### Dataset content
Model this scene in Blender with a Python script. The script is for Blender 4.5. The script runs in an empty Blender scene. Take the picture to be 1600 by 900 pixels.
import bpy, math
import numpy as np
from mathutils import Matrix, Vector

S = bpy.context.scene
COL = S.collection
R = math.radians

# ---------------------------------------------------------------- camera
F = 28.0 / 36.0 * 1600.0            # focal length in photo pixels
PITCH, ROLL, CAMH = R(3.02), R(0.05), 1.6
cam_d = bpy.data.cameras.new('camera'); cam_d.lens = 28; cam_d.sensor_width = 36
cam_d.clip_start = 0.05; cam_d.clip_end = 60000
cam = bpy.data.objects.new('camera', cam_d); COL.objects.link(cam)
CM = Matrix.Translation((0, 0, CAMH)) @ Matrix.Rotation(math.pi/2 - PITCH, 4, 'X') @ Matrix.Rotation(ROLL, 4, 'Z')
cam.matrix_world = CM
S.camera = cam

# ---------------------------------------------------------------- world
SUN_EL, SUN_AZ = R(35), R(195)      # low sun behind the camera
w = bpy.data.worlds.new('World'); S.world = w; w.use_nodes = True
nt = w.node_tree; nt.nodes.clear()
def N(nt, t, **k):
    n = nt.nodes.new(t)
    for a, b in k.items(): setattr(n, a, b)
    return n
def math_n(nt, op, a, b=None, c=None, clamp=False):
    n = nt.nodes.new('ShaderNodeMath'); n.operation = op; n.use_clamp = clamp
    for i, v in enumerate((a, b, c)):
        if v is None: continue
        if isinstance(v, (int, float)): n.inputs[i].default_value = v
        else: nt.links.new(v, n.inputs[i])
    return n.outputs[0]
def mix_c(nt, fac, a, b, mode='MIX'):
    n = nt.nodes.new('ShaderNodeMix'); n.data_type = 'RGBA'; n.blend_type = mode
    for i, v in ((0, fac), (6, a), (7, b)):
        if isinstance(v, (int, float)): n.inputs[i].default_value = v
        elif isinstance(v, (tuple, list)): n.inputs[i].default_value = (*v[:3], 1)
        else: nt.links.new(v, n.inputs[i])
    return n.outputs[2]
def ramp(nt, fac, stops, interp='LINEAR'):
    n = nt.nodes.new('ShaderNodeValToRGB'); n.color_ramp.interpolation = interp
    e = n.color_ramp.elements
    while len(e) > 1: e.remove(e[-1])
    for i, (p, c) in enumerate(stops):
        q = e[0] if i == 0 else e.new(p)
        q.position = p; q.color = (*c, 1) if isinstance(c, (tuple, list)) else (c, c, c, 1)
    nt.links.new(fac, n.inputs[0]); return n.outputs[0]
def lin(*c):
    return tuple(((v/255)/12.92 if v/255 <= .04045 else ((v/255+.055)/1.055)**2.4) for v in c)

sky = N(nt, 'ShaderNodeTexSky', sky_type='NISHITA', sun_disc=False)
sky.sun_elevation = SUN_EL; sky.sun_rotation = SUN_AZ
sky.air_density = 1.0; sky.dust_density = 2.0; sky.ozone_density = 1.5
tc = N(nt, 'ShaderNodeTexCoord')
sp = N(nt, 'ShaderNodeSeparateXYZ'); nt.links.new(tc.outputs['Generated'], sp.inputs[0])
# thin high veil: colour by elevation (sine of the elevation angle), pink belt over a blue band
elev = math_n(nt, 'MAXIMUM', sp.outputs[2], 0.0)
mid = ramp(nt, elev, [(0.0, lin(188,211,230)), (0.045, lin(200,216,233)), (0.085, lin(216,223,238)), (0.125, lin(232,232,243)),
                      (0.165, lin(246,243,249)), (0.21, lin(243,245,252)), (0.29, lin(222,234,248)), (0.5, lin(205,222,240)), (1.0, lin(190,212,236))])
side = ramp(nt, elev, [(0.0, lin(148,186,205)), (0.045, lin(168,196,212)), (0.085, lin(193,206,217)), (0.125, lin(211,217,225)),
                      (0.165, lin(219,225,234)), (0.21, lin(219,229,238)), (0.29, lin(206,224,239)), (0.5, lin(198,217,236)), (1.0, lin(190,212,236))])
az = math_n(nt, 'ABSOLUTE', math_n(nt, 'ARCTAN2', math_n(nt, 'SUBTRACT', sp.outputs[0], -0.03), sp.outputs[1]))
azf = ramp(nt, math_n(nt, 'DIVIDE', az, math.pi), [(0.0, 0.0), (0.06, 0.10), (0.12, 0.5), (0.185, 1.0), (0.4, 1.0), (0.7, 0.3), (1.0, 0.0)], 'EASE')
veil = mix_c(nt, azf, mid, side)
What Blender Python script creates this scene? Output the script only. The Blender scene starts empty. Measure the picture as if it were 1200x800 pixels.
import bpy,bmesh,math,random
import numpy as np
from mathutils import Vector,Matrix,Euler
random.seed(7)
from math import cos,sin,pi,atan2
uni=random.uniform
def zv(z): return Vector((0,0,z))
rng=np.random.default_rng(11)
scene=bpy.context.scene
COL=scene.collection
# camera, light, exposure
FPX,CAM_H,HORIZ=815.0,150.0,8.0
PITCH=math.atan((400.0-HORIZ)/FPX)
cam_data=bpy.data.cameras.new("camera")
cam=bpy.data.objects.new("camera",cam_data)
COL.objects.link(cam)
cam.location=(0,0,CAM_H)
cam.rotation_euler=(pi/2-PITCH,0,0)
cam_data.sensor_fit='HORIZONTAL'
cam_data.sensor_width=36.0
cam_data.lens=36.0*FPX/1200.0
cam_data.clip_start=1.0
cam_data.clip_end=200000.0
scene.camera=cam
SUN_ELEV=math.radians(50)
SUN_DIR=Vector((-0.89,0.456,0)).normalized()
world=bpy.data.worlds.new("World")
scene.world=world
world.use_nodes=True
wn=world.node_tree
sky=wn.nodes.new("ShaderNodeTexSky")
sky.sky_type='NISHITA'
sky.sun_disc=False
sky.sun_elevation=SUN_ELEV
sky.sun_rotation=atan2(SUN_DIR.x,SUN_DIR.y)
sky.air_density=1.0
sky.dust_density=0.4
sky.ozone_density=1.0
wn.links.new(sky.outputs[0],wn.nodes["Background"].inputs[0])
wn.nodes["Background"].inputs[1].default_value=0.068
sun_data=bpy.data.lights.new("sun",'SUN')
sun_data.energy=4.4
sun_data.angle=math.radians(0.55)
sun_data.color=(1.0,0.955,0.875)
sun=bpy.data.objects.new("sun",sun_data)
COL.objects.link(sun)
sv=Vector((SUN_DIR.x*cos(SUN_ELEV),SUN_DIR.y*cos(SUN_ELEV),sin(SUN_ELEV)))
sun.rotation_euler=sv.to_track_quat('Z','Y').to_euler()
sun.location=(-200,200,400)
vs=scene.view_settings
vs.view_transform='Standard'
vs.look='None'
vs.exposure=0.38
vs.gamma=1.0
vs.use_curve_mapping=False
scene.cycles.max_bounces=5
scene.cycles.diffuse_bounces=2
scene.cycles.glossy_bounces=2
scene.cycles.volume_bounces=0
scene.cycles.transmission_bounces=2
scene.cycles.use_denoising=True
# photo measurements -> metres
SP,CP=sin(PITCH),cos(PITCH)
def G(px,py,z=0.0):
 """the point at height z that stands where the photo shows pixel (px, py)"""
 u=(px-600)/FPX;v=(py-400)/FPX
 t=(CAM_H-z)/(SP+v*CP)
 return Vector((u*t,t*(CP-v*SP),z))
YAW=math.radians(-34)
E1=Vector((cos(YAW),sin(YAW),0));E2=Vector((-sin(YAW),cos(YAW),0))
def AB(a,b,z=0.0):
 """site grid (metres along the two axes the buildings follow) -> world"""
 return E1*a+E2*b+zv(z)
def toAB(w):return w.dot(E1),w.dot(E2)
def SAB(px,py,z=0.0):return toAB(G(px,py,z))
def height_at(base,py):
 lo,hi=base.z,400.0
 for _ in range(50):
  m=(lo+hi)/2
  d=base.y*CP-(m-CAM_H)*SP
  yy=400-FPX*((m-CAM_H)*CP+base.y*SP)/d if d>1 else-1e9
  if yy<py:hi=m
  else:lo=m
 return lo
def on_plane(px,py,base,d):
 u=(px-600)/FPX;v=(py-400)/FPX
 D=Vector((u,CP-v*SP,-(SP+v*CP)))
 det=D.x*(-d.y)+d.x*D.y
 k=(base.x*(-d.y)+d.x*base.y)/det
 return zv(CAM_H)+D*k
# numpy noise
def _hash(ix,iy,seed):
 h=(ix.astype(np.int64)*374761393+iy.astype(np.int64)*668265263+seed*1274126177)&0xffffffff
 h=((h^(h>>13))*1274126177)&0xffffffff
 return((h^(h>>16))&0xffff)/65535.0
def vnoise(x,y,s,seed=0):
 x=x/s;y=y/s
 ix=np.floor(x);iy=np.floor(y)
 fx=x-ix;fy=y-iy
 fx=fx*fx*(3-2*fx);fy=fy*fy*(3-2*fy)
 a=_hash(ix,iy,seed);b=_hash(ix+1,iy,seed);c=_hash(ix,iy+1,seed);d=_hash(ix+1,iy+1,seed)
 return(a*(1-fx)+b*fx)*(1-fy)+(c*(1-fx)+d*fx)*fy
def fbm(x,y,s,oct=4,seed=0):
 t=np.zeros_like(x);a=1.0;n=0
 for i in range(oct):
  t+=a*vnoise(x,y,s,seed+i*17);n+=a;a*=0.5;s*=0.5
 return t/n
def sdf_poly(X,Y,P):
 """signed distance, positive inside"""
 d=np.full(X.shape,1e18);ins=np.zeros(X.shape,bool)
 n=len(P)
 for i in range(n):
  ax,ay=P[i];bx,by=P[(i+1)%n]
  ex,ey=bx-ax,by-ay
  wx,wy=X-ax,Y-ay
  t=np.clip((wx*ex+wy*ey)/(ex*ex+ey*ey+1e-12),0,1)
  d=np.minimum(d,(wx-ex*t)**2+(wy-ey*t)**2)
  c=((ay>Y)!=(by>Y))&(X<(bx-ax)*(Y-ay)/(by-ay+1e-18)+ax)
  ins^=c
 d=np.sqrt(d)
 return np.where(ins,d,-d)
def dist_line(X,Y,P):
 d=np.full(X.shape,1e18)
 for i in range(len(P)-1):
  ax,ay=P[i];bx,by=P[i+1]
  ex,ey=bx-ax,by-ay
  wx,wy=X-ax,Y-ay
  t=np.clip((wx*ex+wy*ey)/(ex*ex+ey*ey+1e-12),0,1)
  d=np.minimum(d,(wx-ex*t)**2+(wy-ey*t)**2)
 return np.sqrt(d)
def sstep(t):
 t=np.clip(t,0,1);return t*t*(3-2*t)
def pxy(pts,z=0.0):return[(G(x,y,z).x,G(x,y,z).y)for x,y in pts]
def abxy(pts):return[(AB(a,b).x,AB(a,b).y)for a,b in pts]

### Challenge
Write out exactly, please, the lines beginning at the start of the material and ending with the line that holds "R = math.radians", both included.

### Result of the exercise
Model this scene in Blender with a Python script. The script is for Blender 4.5. The script runs in an empty Blender scene. Take the picture to be 1600 by 900 pixels.
import bpy, math
import numpy as np
from mathutils import Matrix, Vector

S = bpy.context.scene
COL = S.collection
R = math.radians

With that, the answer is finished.